**RECORDED DATA**.

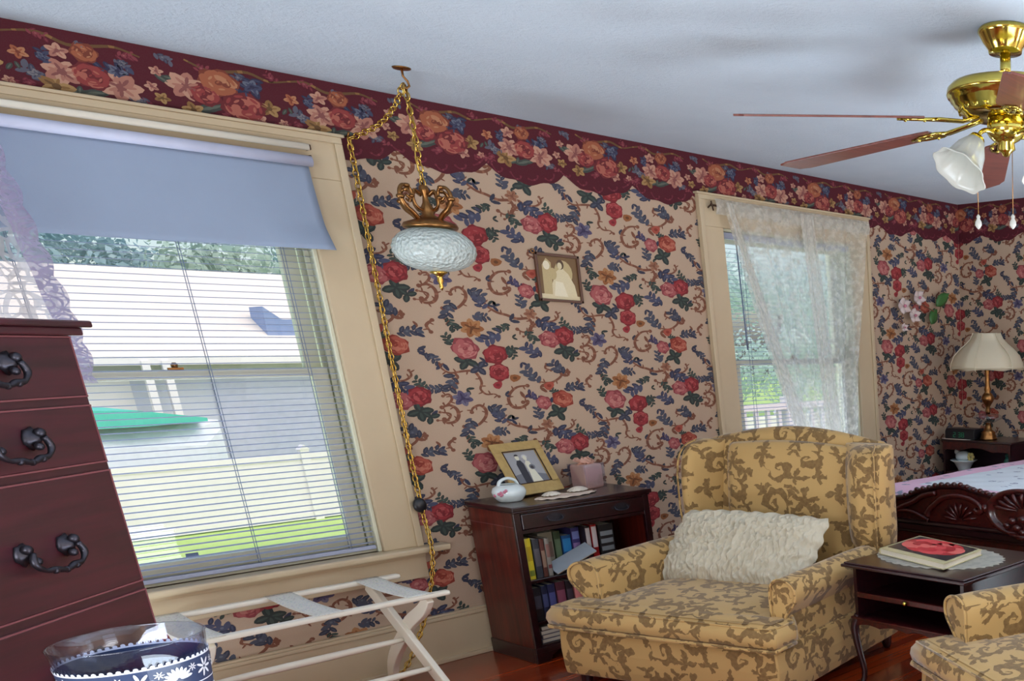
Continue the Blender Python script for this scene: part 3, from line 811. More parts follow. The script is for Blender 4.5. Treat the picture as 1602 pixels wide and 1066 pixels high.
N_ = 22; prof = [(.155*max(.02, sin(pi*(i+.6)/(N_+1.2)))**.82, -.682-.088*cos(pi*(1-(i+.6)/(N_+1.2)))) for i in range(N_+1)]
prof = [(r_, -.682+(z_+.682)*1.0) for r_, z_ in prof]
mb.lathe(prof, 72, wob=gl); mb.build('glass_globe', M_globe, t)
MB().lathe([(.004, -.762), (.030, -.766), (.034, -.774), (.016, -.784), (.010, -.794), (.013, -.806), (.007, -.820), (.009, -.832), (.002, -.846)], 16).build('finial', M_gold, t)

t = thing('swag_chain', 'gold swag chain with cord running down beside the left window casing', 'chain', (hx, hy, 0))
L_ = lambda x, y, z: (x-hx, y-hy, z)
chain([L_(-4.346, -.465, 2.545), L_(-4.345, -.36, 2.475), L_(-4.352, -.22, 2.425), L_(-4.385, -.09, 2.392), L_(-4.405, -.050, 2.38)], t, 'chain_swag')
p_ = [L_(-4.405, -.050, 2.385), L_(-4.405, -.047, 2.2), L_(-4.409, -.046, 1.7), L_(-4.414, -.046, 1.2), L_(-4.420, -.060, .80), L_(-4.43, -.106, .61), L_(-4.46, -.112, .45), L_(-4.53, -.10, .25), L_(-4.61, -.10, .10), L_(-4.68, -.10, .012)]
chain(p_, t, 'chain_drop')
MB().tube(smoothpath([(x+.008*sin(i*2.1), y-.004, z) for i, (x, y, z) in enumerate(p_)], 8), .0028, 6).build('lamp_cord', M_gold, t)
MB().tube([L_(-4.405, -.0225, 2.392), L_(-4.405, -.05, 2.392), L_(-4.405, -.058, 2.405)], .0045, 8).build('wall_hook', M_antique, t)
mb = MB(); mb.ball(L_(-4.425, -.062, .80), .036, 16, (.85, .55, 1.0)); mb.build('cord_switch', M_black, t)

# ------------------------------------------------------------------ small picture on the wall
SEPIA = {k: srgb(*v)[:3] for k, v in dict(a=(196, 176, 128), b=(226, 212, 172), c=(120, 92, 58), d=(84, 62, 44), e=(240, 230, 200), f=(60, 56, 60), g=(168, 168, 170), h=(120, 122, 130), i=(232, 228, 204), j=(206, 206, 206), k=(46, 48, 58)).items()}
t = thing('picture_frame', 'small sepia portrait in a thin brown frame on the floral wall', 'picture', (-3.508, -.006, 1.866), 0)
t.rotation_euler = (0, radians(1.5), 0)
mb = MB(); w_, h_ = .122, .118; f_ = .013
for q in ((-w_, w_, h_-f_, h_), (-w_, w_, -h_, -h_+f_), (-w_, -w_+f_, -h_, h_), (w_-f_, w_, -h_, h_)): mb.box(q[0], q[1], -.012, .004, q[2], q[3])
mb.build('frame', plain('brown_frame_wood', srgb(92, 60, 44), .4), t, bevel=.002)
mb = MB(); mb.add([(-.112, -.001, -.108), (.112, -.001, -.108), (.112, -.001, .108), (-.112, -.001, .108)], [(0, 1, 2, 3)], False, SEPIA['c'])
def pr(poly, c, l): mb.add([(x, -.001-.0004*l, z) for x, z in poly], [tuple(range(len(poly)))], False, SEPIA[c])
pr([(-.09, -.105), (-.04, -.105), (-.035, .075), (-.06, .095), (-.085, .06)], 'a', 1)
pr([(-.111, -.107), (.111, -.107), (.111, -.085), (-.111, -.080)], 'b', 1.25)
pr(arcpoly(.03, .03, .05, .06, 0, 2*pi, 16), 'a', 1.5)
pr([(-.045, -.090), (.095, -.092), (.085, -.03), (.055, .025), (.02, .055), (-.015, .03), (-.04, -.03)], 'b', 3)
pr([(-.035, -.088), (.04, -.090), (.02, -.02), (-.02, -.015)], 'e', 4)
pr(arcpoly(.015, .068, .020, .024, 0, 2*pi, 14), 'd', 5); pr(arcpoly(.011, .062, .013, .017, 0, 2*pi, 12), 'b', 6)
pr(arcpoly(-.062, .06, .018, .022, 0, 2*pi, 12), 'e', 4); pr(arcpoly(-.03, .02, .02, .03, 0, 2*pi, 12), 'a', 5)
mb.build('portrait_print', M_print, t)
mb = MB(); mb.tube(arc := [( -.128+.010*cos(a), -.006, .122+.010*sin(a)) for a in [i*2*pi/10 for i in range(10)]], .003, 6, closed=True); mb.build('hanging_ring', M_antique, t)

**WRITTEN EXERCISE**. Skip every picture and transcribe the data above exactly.

**RESPONSE TO THIS TASK**.
Continue the Blender Python script for this scene: part 3, from line 811. More parts follow. The script is for Blender 4.5. Treat the picture as 1602 pixels wide and 1066 pixels high.
N_ = 22; prof = [(.155*max(.02, sin(pi*(i+.6)/(N_+1.2)))**.82, -.682-.088*cos(pi*(1-(i+.6)/(N_+1.2)))) for i in range(N_+1)]
prof = [(r_, -.682+(z_+.682)*1.0) for r_, z_ in prof]
mb.lathe(prof, 72, wob=gl); mb.build('glass_globe', M_globe, t)
MB().lathe([(.004, -.762), (.030, -.766), (.034, -.774), (.016, -.784), (.010, -.794), (.013, -.806), (.007, -.820), (.009, -.832), (.002, -.846)], 16).build('finial', M_gold, t)

t = thing('swag_chain', 'gold swag chain with cord running down beside the left window casing', 'chain', (hx, hy, 0))
L_ = lambda x, y, z: (x-hx, y-hy, z)
chain([L_(-4.346, -.465, 2.545), L_(-4.345, -.36, 2.475), L_(-4.352, -.22, 2.425), L_(-4.385, -.09, 2.392), L_(-4.405, -.050, 2.38)], t, 'chain_swag')
p_ = [L_(-4.405, -.050, 2.385), L_(-4.405, -.047, 2.2), L_(-4.409, -.046, 1.7), L_(-4.414, -.046, 1.2), L_(-4.420, -.060, .80), L_(-4.43, -.106, .61), L_(-4.46, -.112, .45), L_(-4.53, -.10, .25), L_(-4.61, -.10, .10), L_(-4.68, -.10, .012)]
chain(p_, t, 'chain_drop')
MB().tube(smoothpath([(x+.008*sin(i*2.1), y-.004, z) for i, (x, y, z) in enumerate(p_)], 8), .0028, 6).build('lamp_cord', M_gold, t)
MB().tube([L_(-4.405, -.0225, 2.392), L_(-4.405, -.05, 2.392), L_(-4.405, -.058, 2.405)], .0045, 8).build('wall_hook', M_antique, t)
mb = MB(); mb.ball(L_(-4.425, -.062, .80), .036, 16, (.85, .55, 1.0)); mb.build('cord_switch', M_black, t)

# ------------------------------------------------------------------ small picture on the wall
SEPIA = {k: srgb(*v)[:3] for k, v in dict(a=(196, 176, 128), b=(226, 212, 172), c=(120, 92, 58), d=(84, 62, 44), e=(240, 230, 200), f=(60, 56, 60), g=(168, 168, 170), h=(120, 122, 130), i=(232, 228, 204), j=(206, 206, 206), k=(46, 48, 58)).items()}
t = thing('picture_frame', 'small sepia portrait in a thin brown frame on the floral wall', 'picture', (-3.508, -.006, 1.866), 0)
t.rotation_euler = (0, radians(1.5), 0)
mb = MB(); w_, h_ = .122, .118; f_ = .013
for q in ((-w_, w_, h_-f_, h_), (-w_, w_, -h_, -h_+f_), (-w_, -w_+f_, -h_, h_), (w_-f_, w_, -h_, h_)): mb.box(q[0], q[1], -.012, .004, q[2], q[3])
mb.build('frame', plain('brown_frame_wood', srgb(92, 60, 44), .4), t, bevel=.002)
mb = MB(); mb.add([(-.112, -.001, -.108), (.112, -.001, -.108), (.112, -.001, .108), (-.112, -.001, .108)], [(0, 1, 2, 3)], False, SEPIA['c'])
def pr(poly, c, l): mb.add([(x, -.001-.0004*l, z) for x, z in poly], [tuple(range(len(poly)))], False, SEPIA[c])
pr([(-.09, -.105), (-.04, -.105), (-.035, .075), (-.06, .095), (-.085, .06)], 'a', 1)
pr([(-.111, -.107), (.111, -.107), (.111, -.085), (-.111, -.080)], 'b', 1.25)
pr(arcpoly(.03, .03, .05, .06, 0, 2*pi, 16), 'a', 1.5)
pr([(-.045, -.090), (.095, -.092), (.085, -.03), (.055, .025), (.02, .055), (-.015, .03), (-.04, -.03)], 'b', 3)
pr([(-.035, -.088), (.04, -.090), (.02, -.02), (-.02, -.015)], 'e', 4)
pr(arcpoly(.015, .068, .020, .024, 0, 2*pi, 14), 'd', 5); pr(arcpoly(.011, .062, .013, .017, 0, 2*pi, 12), 'b', 6)
pr(arcpoly(-.062, .06, .018, .022, 0, 2*pi, 12), 'e', 4); pr(arcpoly(-.03, .02, .02, .03, 0, 2*pi, 12), 'a', 5)
mb.build('portrait_print', M_print, t)
mb = MB(); mb.tube(arc := [( -.128+.010*cos(a), -.006, .122+.010*sin(a)) for a in [i*2*pi/10 for i in range(10)]], .003, 6, closed=True); mb.build('hanging_ring', M_antique, t)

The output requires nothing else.